Thank you all for your great comments.
Apart from the usual benefits of keeping the TEMP and Temp Internet folders on RAMdisk, a large RAMdisk is great for many other things too. To me it is essential for video and audio file remuxing/transcoding. Conversions fly when the source and the destination are both in RAM, especially on a powerful computer.
I also use Sandboxie and have assigned its container folder to reside on the RAMdisk. Every program I run into the sandbox now runs straight from RAM, saving SSDs from a lot of unnecessary hits. It also saves HDDs from a lot of future fragmentation.

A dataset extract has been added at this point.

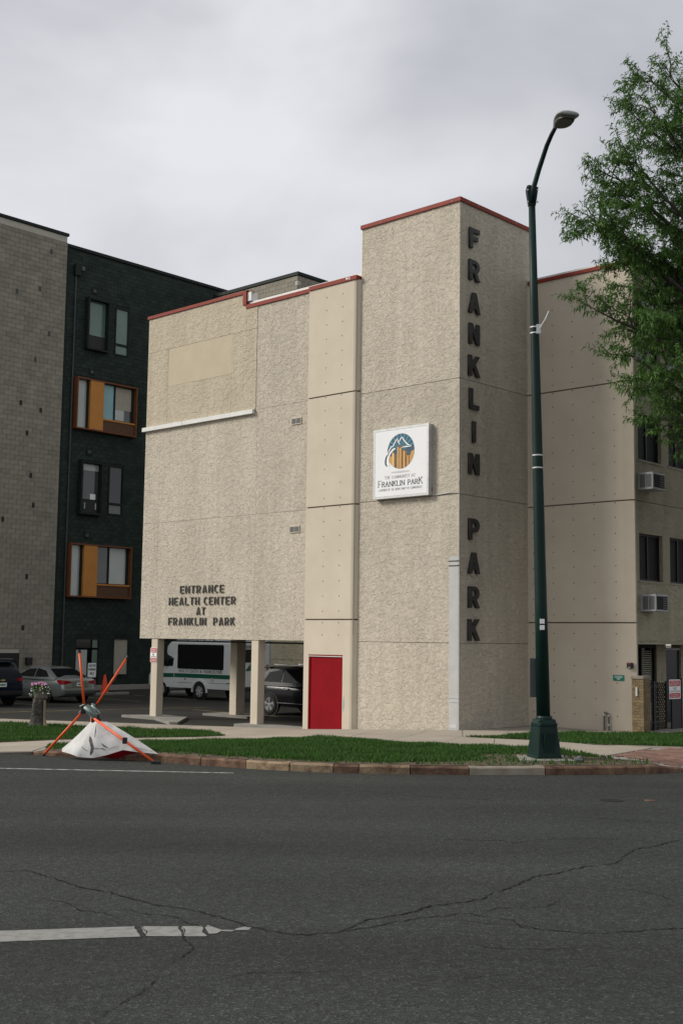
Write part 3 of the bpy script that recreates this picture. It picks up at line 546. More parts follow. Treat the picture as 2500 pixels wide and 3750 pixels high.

If you create an NTFS RAMdisk you can also use NTFS junctions to force certain programs to use the RAMdisk for their temporary folders. There are a few posts here that can help:
http://answers.micro...0b-57b3a8b8ff44You can do it from an elevated command prompt as described on the link above, or you can use the excellent Junction Link Magic (it's freeware):
http://www.rekenwond.../linkmagic.htm/For me the best thing about a large RAMdisk is gaming through it. I always install games on a 2TB USB 3.0 HDD, and when I want to play I just copy the whole game folder to the RAMdisk and run the game executable from there. Level loading is ultra-fast this way. I have also moved My Documents and Saved Games folders (which hold most game saves by default) along with all my other user folders to a secondary HDD, so I don't need to start copying saves over after playing. Nowadays only a few games keep their saves in their installation folder; for those I just copy the saves back to the original game folder on the HDD, then I delete the game folder from the RAMdisk after playing.
Even if I restore my C: partition to an earlier snapshot that was taken before a game was installed (I use Rollback RX for this), most games will still load as standalones from any folder. For as long as the location of My Documents and Saved Games folders has been changed to a secondary disk/partition, then most game saves will keep being updated regardless of the location of the game folder itself. Of course this is not 100% foolproof, some games actually land necessary files on C, this can happen even when you choose to install them on a secondary disk. Restoring an older snapshot will cause such games to need to be installed again, since the files they put on C: will be gone. In such cases I still install the game to my usual gaming HDD and just take a new snapshot of C:. When I want to play I load the snapshot, then copy the folder to the RAMdisk and enjoy fast loading times. The snapshot size will be very small since the game was installed on my USB 3.0 disk - so only a few game files will have actually landed on C:
I hope it all makes sense, if you start using this methodology you'll know what I mean.